I try again in a half hour, "GRUmblegrumblegrumble." Another half hour, "grumblegrumble." I look at the sun, now risen and spreading its mocking "warmth" and then to my car. Poor car. I eat some toast (doubles as comfort food and breakfast!). I have now missed my first two classes, but those I can be forgiven for missing. My last class is not so kind about absences, band. I am not worried though. I know that my car will warm up soon and try again, "grumbleGRumBLEgrumblegrumblegrumble." Always turning, almost catching, always missing. Each time my classical radio station chimes in its cello concerto, flute descant, or violin discussion as if to comfort the strains of my car and to pat it on the hood.

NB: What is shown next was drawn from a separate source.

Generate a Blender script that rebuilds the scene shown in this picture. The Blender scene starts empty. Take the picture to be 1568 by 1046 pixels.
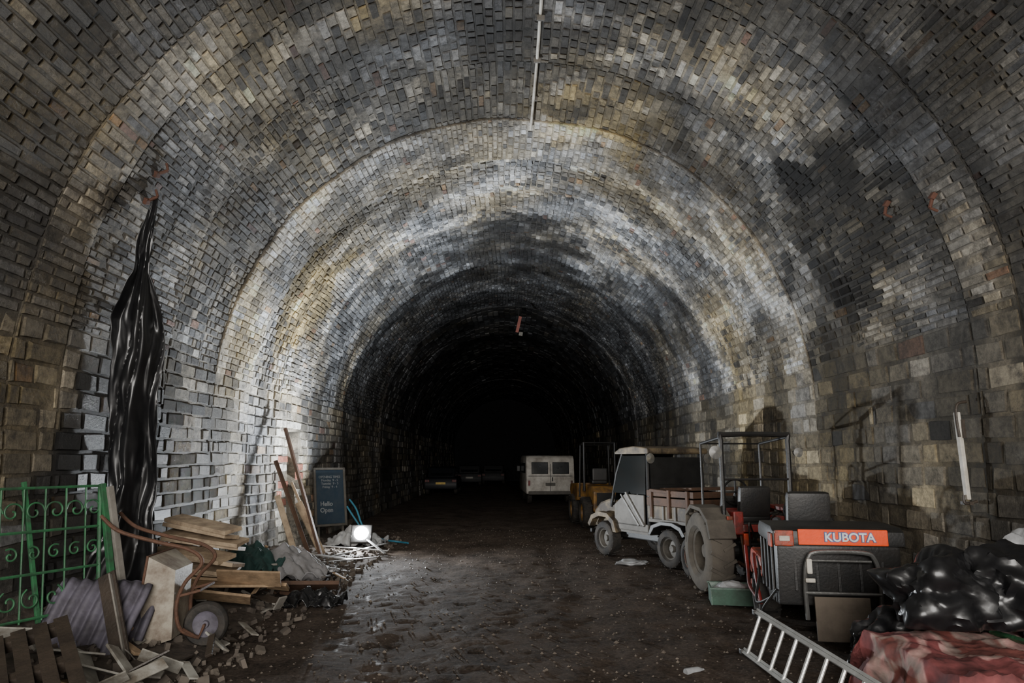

I listen for a minute, watch my frozen breath fog up the windshield and turn the key again, "grumblegrumblegrumblegrumble."
I come back inside and write my band professor an e-mail, "Car is frozen, might not make it to class..."
The cats are happy that I haven't left them yet as they have all managed to sneak back inside. I am starting to think that my car would have liked to do the same, and feel sorry for it, the cold sun its only defroster. No drip-dripping from the icicles hanging off the house even though the sun is now directly overhead, perhaps the warmest part of the day and now missing half of band.
I pass the bathroom and spot the curling iron that I left out to cool and decide to put it away only to find that when I had switched it "off" I had actually only switched it to "low." I switch it off, really off this time, and pause a moment and wonder what might have happened if my car had started the first time and I had left with the iron still on and hot. I say a silent prayer of gratitude and know that there are guardian angels watching over me and my family. A day of missed classes can be made up so much easier than what might have been had I not missed them. I am grateful for slushy automobile fluids!